2. Even on broadly balanced markets, there can be days when market prices break out of the boundaries (false breakouts or “fake-outs”) and come back later in the day or the next day. A single day’s profile does not provide a reliable measure of the state of the market. Research indicates that a three-day measure is preferable.
3. The markets have changed since the 1985-1991 period. The trading pits are gone. In 1985 and before, trading in the pits was done by “open outcry”; commercial traders were visible and “the trade” dominated the markets. Today there are no more pits, and public traders dominate trading volume. It is certain that a smart, watchful trader like Steidlmayer had far more information in the pit than the mere profile chart available today.
4. Profiles were defined to use LDB (Liquidity Data Bank) data. The point of control (POC) is the price at the maximum offset volume. Yet few traders today have access to LDB data.
Research into replacing offset volume with TPOs has shown that TPOs are reliable for locating the point of control. The point of control of the TPO Meta-Profile is not an exact copy of the Market Profile’s point of control. Meta-Profile users should be aware of these differences and of their potential implications when trading.
5. For more accurate results, it is often better to use the “Volume Profile”, which is based purely on volume and price without taking the time variable into account.

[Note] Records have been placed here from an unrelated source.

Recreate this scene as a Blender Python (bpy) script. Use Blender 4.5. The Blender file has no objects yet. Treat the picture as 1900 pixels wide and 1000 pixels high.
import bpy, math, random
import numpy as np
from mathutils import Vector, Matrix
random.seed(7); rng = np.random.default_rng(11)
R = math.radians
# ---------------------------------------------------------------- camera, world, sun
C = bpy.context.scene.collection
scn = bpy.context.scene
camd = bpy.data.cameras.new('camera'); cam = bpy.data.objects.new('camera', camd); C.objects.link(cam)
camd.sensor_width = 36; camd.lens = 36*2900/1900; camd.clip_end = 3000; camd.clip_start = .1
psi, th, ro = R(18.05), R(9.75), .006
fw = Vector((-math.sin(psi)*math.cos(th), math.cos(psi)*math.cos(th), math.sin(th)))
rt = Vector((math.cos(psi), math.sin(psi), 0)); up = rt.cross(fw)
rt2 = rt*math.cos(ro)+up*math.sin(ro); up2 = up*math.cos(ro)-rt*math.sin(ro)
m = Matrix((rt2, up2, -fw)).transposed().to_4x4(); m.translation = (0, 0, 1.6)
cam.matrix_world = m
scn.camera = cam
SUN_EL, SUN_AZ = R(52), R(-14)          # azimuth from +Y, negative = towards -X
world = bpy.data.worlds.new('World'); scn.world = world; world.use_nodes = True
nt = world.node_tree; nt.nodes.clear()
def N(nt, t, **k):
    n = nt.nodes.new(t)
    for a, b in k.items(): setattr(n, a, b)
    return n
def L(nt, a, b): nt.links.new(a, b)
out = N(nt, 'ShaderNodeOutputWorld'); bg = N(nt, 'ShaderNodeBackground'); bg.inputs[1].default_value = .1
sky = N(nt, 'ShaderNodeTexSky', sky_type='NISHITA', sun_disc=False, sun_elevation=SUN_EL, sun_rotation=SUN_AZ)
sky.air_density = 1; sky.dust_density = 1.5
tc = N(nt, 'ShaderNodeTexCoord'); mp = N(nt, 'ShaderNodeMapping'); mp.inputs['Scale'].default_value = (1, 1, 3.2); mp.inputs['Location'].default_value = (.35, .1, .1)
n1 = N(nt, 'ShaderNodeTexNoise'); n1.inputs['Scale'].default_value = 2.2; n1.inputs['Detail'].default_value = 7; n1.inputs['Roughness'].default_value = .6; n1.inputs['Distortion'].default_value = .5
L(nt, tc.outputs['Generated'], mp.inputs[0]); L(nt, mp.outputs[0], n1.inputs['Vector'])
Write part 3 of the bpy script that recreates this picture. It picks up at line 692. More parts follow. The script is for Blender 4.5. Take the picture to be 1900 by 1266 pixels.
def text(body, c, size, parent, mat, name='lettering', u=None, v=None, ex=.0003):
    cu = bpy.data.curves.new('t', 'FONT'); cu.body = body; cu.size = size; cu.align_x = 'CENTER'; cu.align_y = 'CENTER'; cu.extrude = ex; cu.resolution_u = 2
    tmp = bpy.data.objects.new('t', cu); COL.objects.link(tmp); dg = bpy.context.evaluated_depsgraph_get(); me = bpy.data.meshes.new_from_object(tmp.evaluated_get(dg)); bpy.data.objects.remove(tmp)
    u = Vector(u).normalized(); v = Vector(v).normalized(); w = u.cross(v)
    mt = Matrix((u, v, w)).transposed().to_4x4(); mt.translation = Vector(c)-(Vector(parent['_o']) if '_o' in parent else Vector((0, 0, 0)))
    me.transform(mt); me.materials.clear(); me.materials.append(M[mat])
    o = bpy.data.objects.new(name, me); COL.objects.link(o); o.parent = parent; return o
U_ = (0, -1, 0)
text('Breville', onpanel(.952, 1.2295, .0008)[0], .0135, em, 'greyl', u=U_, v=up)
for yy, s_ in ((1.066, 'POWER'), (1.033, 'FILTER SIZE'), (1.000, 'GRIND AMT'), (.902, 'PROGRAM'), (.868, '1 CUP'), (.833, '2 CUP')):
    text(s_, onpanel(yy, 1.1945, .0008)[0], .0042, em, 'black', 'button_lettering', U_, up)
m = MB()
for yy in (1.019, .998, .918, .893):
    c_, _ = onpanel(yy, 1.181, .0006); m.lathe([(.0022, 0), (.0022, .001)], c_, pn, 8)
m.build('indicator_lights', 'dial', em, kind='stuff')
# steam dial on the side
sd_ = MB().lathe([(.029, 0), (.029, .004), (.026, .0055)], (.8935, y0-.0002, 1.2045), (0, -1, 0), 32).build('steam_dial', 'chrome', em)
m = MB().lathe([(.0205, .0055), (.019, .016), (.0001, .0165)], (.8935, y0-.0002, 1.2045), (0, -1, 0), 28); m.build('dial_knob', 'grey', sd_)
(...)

How to Get the Profile Chart?
You can find market profile charts fairly easily. Your broker or exchange is likely to offer them; otherwise, there is TradingView.
As is often the case, this technique or method cannot be treated as the absolute truth!
It should be cross-checked with your usual indicators and methods in order to pin down interesting points of confluence!
To be effective in interpreting the Market Profile, you first need, in my view, to have a solid command of the basics: price action analysis.